━━━━━ Collected material

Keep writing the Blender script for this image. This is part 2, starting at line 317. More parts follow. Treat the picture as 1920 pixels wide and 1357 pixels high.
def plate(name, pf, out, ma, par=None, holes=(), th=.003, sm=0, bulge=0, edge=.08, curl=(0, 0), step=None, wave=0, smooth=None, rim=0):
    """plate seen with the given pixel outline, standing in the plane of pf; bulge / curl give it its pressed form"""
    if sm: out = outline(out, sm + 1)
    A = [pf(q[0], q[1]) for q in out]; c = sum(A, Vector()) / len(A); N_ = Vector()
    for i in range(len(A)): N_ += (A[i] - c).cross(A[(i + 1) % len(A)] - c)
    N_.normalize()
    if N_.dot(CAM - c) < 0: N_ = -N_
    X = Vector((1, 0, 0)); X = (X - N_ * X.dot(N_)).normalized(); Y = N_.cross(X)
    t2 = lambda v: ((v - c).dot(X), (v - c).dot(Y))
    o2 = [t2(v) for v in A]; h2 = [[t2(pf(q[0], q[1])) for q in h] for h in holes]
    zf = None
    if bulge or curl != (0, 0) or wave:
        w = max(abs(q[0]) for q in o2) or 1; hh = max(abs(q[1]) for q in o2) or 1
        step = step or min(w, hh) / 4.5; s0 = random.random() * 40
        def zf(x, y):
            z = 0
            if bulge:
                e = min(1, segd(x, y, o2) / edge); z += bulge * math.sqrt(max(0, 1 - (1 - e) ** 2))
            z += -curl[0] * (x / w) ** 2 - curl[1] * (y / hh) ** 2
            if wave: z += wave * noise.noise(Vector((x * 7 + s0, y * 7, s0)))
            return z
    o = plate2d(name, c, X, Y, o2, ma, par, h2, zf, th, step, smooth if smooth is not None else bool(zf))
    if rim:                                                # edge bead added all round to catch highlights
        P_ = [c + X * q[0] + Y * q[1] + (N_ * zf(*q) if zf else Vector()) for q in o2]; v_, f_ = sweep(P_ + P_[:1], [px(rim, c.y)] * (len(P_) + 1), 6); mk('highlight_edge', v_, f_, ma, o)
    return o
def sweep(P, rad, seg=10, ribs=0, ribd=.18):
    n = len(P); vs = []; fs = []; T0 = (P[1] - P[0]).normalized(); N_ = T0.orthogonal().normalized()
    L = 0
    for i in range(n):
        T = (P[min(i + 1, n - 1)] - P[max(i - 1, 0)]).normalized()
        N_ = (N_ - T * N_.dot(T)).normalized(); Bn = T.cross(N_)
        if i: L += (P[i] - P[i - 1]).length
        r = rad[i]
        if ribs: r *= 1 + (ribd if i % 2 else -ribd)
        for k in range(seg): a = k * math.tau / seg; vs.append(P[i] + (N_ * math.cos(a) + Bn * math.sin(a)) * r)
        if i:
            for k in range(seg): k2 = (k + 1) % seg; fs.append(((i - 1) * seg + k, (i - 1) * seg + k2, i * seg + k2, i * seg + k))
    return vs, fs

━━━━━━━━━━

> [Brief]: Once more, set down the full listing, verbatim.

> [Result of this task]:
Keep writing the Blender script for this image. This is part 2, starting at line 317. More parts follow. Treat the picture as 1920 pixels wide and 1357 pixels high.
def plate(name, pf, out, ma, par=None, holes=(), th=.003, sm=0, bulge=0, edge=.08, curl=(0, 0), step=None, wave=0, smooth=None, rim=0):
    """plate seen with the given pixel outline, standing in the plane of pf; bulge / curl give it its pressed form"""
    if sm: out = outline(out, sm + 1)
    A = [pf(q[0], q[1]) for q in out]; c = sum(A, Vector()) / len(A); N_ = Vector()
    for i in range(len(A)): N_ += (A[i] - c).cross(A[(i + 1) % len(A)] - c)
    N_.normalize()
    if N_.dot(CAM - c) < 0: N_ = -N_
    X = Vector((1, 0, 0)); X = (X - N_ * X.dot(N_)).normalized(); Y = N_.cross(X)
    t2 = lambda v: ((v - c).dot(X), (v - c).dot(Y))
    o2 = [t2(v) for v in A]; h2 = [[t2(pf(q[0], q[1])) for q in h] for h in holes]
    zf = None
    if bulge or curl != (0, 0) or wave:
        w = max(abs(q[0]) for q in o2) or 1; hh = max(abs(q[1]) for q in o2) or 1
        step = step or min(w, hh) / 4.5; s0 = random.random() * 40
        def zf(x, y):
            z = 0
            if bulge:
                e = min(1, segd(x, y, o2) / edge); z += bulge * math.sqrt(max(0, 1 - (1 - e) ** 2))
            z += -curl[0] * (x / w) ** 2 - curl[1] * (y / hh) ** 2
            if wave: z += wave * noise.noise(Vector((x * 7 + s0, y * 7, s0)))
            return z
    o = plate2d(name, c, X, Y, o2, ma, par, h2, zf, th, step, smooth if smooth is not None else bool(zf))
    if rim:                                                # edge bead added all round to catch highlights
        P_ = [c + X * q[0] + Y * q[1] + (N_ * zf(*q) if zf else Vector()) for q in o2]; v_, f_ = sweep(P_ + P_[:1], [px(rim, c.y)] * (len(P_) + 1), 6); mk('highlight_edge', v_, f_, ma, o)
    return o
def sweep(P, rad, seg=10, ribs=0, ribd=.18):
    n = len(P); vs = []; fs = []; T0 = (P[1] - P[0]).normalized(); N_ = T0.orthogonal().normalized()
    L = 0
    for i in range(n):
        T = (P[min(i + 1, n - 1)] - P[max(i - 1, 0)]).normalized()
        N_ = (N_ - T * N_.dot(T)).normalized(); Bn = T.cross(N_)
        if i: L += (P[i] - P[i - 1]).length
        r = rad[i]
        if ribs: r *= 1 + (ribd if i % 2 else -ribd)
        for k in range(seg): a = k * math.tau / seg; vs.append(P[i] + (N_ * math.cos(a) + Bn * math.sin(a)) * r)
        if i:
            for k in range(seg): k2 = (k + 1) % seg; fs.append(((i - 1) * seg + k, (i - 1) * seg + k2, i * seg + k2, i * seg + k))
    return vs, fs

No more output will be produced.